* [To do]
Set down all of the data that follows word for word, without the images.

* [Dataset excerpt]
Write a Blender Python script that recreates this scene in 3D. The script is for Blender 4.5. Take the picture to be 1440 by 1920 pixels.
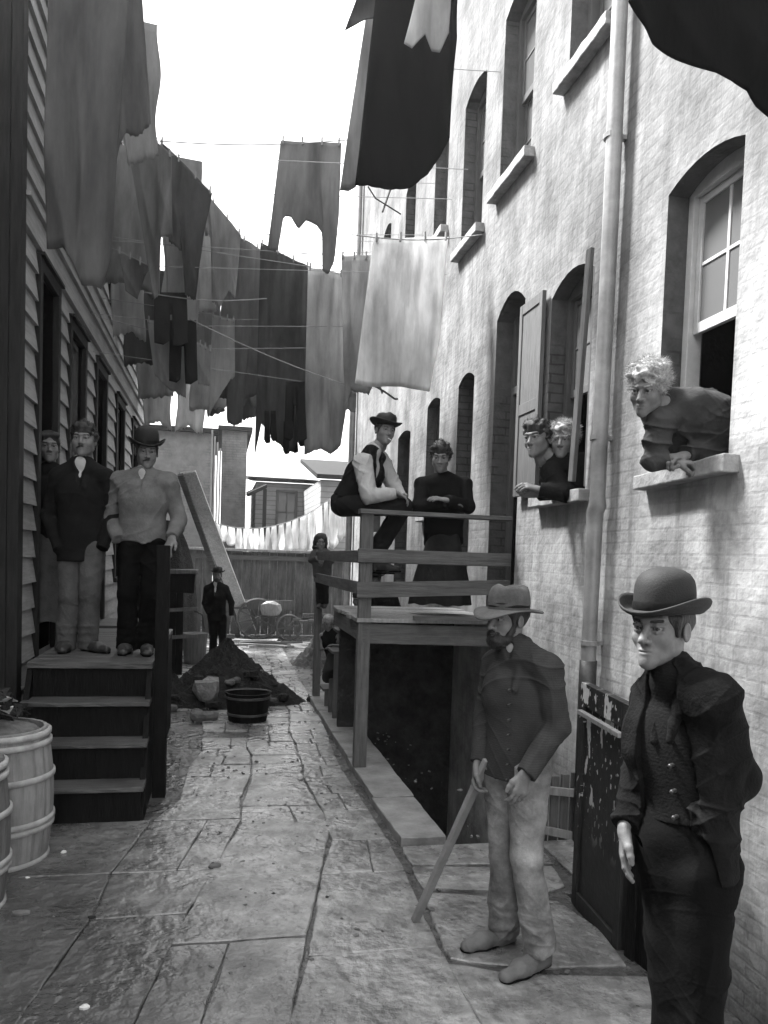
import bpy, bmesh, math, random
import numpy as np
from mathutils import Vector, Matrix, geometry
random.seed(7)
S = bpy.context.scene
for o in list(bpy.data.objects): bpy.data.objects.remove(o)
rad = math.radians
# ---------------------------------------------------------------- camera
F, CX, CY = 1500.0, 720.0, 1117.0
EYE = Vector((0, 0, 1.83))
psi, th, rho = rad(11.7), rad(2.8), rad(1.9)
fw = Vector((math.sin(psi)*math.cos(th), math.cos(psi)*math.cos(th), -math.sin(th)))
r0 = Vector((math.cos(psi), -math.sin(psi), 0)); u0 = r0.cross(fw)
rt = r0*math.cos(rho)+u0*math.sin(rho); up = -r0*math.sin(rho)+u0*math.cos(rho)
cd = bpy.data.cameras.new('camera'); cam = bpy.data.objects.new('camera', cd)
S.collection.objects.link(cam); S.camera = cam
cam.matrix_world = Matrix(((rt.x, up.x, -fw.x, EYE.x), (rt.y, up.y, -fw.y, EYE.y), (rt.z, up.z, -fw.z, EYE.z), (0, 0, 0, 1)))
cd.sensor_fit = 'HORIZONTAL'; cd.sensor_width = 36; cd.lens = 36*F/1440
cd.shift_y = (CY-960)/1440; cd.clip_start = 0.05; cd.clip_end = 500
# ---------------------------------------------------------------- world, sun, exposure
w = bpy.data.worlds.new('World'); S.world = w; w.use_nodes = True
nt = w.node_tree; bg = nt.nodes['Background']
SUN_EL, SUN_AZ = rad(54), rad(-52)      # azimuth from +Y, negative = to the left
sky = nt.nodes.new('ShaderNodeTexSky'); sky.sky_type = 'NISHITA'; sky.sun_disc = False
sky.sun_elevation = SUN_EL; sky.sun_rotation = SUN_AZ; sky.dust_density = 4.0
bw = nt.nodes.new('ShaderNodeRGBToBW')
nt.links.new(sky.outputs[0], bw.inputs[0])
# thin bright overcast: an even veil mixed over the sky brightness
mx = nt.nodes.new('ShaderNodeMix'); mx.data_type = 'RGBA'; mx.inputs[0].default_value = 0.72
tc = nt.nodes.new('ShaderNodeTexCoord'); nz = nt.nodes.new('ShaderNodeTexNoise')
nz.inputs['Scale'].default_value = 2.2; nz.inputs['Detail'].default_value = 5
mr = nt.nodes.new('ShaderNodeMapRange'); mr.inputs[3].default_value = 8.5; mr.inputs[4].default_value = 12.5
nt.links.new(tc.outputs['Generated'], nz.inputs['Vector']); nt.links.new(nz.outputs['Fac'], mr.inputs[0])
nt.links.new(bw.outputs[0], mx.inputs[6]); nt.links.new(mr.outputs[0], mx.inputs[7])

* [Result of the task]
Write a Blender Python script that recreates this scene in 3D. The script is for Blender 4.5. Take the picture to be 1440 by 1920 pixels.
import bpy, bmesh, math, random
import numpy as np
from mathutils import Vector, Matrix, geometry
random.seed(7)
S = bpy.context.scene
for o in list(bpy.data.objects): bpy.data.objects.remove(o)
rad = math.radians
# ---------------------------------------------------------------- camera
F, CX, CY = 1500.0, 720.0, 1117.0
EYE = Vector((0, 0, 1.83))
psi, th, rho = rad(11.7), rad(2.8), rad(1.9)
fw = Vector((math.sin(psi)*math.cos(th), math.cos(psi)*math.cos(th), -math.sin(th)))
r0 = Vector((math.cos(psi), -math.sin(psi), 0)); u0 = r0.cross(fw)
rt = r0*math.cos(rho)+u0*math.sin(rho); up = -r0*math.sin(rho)+u0*math.cos(rho)
cd = bpy.data.cameras.new('camera'); cam = bpy.data.objects.new('camera', cd)
S.collection.objects.link(cam); S.camera = cam
cam.matrix_world = Matrix(((rt.x, up.x, -fw.x, EYE.x), (rt.y, up.y, -fw.y, EYE.y), (rt.z, up.z, -fw.z, EYE.z), (0, 0, 0, 1)))
cd.sensor_fit = 'HORIZONTAL'; cd.sensor_width = 36; cd.lens = 36*F/1440
cd.shift_y = (CY-960)/1440; cd.clip_start = 0.05; cd.clip_end = 500
# ---------------------------------------------------------------- world, sun, exposure
w = bpy.data.worlds.new('World'); S.world = w; w.use_nodes = True
nt = w.node_tree; bg = nt.nodes['Background']
SUN_EL, SUN_AZ = rad(54), rad(-52)      # azimuth from +Y, negative = to the left
sky = nt.nodes.new('ShaderNodeTexSky'); sky.sky_type = 'NISHITA'; sky.sun_disc = False
sky.sun_elevation = SUN_EL; sky.sun_rotation = SUN_AZ; sky.dust_density = 4.0
bw = nt.nodes.new('ShaderNodeRGBToBW')
nt.links.new(sky.outputs[0], bw.inputs[0])
# thin bright overcast: an even veil mixed over the sky brightness
mx = nt.nodes.new('ShaderNodeMix'); mx.data_type = 'RGBA'; mx.inputs[0].default_value = 0.72
tc = nt.nodes.new('ShaderNodeTexCoord'); nz = nt.nodes.new('ShaderNodeTexNoise')
nz.inputs['Scale'].default_value = 2.2; nz.inputs['Detail'].default_value = 5
mr = nt.nodes.new('ShaderNodeMapRange'); mr.inputs[3].default_value = 8.5; mr.inputs[4].default_value = 12.5
nt.links.new(tc.outputs['Generated'], nz.inputs['Vector']); nt.links.new(nz.outputs['Fac'], mr.inputs[0])
nt.links.new(bw.outputs[0], mx.inputs[6]); nt.links.new(mr.outputs[0], mx.inputs[7])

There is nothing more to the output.